> [SHORT PROBLEM]:
Every line holding the string "part" should be gathered.

> [DATA SECTION]:

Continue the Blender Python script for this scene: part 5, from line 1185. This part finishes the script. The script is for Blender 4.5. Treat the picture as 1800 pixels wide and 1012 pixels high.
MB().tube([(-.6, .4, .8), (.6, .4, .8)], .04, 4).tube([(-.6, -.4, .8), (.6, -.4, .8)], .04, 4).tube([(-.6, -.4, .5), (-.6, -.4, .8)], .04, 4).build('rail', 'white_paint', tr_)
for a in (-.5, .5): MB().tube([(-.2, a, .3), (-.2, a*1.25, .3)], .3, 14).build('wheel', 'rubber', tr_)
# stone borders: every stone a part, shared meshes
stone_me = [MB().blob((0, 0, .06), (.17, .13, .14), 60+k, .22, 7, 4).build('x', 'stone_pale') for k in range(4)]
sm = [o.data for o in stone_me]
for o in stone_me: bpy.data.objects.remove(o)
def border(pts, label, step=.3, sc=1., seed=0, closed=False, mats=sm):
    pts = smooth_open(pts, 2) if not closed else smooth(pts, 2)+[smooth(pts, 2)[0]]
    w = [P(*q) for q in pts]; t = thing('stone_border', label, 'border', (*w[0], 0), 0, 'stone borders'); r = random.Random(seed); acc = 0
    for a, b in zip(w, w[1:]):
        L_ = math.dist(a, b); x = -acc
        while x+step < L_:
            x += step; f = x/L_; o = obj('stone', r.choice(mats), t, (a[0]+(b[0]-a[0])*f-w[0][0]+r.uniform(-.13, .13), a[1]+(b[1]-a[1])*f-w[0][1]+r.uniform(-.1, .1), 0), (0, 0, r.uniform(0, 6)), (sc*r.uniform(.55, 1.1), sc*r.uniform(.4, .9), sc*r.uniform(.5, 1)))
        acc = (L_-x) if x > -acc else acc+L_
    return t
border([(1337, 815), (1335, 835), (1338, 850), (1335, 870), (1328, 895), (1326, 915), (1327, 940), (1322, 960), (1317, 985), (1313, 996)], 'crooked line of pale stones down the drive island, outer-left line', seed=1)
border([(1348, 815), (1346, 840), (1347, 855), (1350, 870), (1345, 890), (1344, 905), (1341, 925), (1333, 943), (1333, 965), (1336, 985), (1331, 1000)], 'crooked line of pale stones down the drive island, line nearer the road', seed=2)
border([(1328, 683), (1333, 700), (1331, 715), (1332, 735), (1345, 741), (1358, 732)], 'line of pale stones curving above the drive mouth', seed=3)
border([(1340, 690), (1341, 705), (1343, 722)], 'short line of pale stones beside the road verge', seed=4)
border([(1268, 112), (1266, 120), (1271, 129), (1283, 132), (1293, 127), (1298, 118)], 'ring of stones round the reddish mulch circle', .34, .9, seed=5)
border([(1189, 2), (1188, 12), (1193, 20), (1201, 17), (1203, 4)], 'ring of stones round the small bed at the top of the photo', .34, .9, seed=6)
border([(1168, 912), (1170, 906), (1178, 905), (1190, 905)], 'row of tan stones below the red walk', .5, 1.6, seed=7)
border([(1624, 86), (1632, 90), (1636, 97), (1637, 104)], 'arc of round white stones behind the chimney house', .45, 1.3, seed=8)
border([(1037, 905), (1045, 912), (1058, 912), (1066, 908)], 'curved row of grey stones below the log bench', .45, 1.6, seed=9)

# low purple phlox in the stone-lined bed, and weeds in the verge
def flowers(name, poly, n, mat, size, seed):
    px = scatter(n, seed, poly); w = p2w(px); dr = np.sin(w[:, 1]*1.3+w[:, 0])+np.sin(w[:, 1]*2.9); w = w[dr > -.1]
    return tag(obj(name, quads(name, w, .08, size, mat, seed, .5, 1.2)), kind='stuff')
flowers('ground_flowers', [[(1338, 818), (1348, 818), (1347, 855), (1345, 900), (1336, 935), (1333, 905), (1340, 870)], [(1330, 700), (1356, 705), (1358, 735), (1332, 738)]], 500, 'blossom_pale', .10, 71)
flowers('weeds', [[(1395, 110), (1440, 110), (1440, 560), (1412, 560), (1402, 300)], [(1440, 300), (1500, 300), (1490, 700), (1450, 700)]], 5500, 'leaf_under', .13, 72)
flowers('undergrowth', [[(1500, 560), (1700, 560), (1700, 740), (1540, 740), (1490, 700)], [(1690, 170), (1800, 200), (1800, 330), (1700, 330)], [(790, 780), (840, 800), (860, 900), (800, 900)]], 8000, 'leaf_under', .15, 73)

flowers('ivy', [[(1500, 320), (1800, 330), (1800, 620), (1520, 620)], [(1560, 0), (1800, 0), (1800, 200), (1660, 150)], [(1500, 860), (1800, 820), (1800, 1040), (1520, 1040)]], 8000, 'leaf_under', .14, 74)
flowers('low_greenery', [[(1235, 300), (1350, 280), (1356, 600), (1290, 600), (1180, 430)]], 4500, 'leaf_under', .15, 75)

> [THE SOLUTION]:
Continue the Blender Python script for this scene: part 5, from line 1185. This part finishes the script. The script is for Blender 4.5. Treat the picture as 1800 pixels wide and 1012 pixels high.
# stone borders: every stone a part, shared meshes